Wednesday 05, July 2017 by William Mullally

Oil: On a roller coaster

Norbert Rücker, Head Macro & Commodity Research, Julius Baer

The oil market is taking a breather as prices recover from recent multi-month lows. Support came from the latest rig count data, which showed the first decline since January. The oil market currently has a close eye on US drilling activity, not least as the shale production revival undermines the Middle East’s restriction efforts and nourishes concerns about the lingering oversupply. However, it remains too early to tell from one data point whether the drilling frenzy will finally cool in response to the recent price lows. In fact, drilling activity continued to pick up in the shale basins last week, but moderated elsewhere. The latest oil price  er coaster was probably amplified by swings in market sentiment. Hedge funds accumulated large short-positions in oil futures contracts throughout June and likely began to take profits more recently, adding fuel to the past days’ oil price recovery.
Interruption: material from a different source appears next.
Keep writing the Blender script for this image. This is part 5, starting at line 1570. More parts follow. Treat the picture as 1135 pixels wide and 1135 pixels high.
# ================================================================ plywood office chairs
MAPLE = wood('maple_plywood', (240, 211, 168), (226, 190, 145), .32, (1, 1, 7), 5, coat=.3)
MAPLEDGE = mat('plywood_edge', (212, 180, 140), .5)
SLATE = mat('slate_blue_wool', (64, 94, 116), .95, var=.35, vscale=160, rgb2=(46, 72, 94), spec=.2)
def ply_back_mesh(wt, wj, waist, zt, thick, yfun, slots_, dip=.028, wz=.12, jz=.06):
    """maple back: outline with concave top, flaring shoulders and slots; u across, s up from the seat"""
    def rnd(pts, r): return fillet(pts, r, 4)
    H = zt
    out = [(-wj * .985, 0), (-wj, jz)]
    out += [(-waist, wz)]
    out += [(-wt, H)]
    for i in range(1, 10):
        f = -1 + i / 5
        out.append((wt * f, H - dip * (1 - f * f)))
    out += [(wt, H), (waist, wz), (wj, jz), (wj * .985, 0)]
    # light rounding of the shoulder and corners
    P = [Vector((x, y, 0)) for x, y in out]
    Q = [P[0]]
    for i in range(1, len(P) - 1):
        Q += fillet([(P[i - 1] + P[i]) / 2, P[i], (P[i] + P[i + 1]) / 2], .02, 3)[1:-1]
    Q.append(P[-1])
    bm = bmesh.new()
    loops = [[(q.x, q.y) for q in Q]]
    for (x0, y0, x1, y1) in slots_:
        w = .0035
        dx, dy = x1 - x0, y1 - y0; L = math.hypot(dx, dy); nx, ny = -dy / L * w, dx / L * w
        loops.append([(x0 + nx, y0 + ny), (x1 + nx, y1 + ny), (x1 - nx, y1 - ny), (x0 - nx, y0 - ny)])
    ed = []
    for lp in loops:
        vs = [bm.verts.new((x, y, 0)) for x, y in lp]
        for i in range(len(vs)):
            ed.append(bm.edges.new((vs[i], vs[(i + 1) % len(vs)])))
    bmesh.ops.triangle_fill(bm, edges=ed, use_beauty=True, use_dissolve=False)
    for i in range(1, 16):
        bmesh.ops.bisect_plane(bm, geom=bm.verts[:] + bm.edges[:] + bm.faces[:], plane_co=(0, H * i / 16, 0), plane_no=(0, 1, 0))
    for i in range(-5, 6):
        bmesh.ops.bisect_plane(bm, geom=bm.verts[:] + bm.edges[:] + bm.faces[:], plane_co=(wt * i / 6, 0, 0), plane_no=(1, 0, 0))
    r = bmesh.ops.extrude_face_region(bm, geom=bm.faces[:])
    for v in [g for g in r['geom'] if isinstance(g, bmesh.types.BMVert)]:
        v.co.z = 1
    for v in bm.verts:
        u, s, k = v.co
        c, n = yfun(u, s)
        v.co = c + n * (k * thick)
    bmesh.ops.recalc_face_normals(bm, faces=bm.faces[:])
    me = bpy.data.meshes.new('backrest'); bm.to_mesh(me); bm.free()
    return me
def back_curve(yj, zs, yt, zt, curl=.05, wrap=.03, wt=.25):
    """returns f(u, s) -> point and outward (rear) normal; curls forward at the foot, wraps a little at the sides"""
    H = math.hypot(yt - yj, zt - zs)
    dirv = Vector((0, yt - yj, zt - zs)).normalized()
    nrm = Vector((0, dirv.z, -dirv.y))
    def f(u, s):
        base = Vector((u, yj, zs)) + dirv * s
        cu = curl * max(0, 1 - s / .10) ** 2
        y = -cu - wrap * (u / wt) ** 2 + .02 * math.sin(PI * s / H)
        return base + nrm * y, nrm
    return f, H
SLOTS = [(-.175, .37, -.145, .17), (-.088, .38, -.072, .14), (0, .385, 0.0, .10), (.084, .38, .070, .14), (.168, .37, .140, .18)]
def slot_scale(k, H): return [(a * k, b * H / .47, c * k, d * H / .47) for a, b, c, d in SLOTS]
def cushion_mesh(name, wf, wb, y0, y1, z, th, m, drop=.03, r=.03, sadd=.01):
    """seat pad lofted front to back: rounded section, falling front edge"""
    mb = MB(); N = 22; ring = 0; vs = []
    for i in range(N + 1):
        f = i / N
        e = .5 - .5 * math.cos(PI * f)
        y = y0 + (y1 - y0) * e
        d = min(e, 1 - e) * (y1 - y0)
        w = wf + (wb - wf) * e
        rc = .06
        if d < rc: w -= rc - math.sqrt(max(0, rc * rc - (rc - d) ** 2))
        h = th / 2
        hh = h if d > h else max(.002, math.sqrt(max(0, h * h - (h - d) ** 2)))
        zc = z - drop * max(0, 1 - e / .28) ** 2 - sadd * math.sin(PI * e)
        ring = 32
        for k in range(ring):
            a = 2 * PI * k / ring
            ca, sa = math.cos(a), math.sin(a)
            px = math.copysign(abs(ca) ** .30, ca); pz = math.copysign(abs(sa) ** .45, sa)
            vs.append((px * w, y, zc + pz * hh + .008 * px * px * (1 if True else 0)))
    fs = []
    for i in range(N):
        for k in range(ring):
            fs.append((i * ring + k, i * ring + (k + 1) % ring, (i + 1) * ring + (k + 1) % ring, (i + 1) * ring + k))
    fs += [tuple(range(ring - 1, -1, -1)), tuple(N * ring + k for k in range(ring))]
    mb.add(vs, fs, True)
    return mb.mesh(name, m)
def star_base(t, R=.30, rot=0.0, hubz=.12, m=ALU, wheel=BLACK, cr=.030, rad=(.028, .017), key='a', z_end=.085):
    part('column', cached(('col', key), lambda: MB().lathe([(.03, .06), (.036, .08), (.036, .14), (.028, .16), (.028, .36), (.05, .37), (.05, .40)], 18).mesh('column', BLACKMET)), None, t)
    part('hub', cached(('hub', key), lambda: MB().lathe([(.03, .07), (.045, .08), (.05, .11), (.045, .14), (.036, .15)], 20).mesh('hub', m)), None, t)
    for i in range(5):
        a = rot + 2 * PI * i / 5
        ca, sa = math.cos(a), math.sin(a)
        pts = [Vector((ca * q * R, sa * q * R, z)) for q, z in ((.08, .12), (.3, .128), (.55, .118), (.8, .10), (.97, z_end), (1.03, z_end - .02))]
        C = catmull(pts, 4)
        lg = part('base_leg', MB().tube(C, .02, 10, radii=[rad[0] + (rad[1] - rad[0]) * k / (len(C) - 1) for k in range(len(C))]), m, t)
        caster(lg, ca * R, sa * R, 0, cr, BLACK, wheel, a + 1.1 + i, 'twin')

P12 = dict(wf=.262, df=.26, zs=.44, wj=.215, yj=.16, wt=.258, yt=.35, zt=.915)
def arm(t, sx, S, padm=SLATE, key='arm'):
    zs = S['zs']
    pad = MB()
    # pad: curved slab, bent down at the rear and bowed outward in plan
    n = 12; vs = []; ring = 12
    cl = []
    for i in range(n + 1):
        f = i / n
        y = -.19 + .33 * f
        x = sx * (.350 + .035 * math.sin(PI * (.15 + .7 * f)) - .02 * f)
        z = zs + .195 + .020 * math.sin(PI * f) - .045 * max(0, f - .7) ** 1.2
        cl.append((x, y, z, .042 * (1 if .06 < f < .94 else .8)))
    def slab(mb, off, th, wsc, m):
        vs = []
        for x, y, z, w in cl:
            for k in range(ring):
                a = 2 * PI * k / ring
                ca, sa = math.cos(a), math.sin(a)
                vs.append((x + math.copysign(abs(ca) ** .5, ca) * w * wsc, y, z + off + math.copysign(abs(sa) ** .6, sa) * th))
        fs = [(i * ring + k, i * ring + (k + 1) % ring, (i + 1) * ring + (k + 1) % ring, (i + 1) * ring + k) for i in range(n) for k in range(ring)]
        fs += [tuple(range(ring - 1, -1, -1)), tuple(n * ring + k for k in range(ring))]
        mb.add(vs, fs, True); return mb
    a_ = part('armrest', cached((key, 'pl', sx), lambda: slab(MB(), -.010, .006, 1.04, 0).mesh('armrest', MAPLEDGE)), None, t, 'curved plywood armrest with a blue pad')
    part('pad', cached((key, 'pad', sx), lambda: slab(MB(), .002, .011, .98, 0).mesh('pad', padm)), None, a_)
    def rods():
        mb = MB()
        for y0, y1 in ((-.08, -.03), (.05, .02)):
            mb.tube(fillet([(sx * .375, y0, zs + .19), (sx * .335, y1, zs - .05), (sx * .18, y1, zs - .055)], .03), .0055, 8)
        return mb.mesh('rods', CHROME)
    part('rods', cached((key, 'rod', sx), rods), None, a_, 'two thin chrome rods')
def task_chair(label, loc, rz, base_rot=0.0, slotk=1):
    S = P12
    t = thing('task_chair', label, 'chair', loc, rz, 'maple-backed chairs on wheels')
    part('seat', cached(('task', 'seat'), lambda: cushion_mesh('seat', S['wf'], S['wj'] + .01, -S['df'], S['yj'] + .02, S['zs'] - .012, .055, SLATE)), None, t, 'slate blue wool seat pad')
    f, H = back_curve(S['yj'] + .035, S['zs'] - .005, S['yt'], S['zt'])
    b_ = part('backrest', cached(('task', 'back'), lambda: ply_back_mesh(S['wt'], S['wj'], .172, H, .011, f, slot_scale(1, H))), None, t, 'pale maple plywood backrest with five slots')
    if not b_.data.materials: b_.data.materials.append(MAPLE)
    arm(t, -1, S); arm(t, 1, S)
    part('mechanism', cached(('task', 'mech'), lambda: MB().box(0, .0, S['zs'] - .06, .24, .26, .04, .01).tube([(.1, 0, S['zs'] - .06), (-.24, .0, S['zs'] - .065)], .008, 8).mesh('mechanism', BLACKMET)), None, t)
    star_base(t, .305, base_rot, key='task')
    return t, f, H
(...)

Pessimism about the oil market’s persistent supply surplus is unlikely to disappear anytime soon. The shale drilling frenzy has to cool to prevent an increasing global market surplus. The signal for this is given by today’s prices trading in the high 40s. However, there is a time lag of up to six months between drilling and production and thus the market has yet to experience the supply surge originating from the past months’ rig count increases. Nigeria and Libya add to the global surplus with their output recovering thanks to easing infrastructure challenges.

We see prices trading sideways as growing shale output and stagnant western-world oil demand undermine the Middle East’s supply deal. With the deal’s effectiveness increasingly questioned, we believe that downside risks to prices from an unorderly and early unwinding have risen.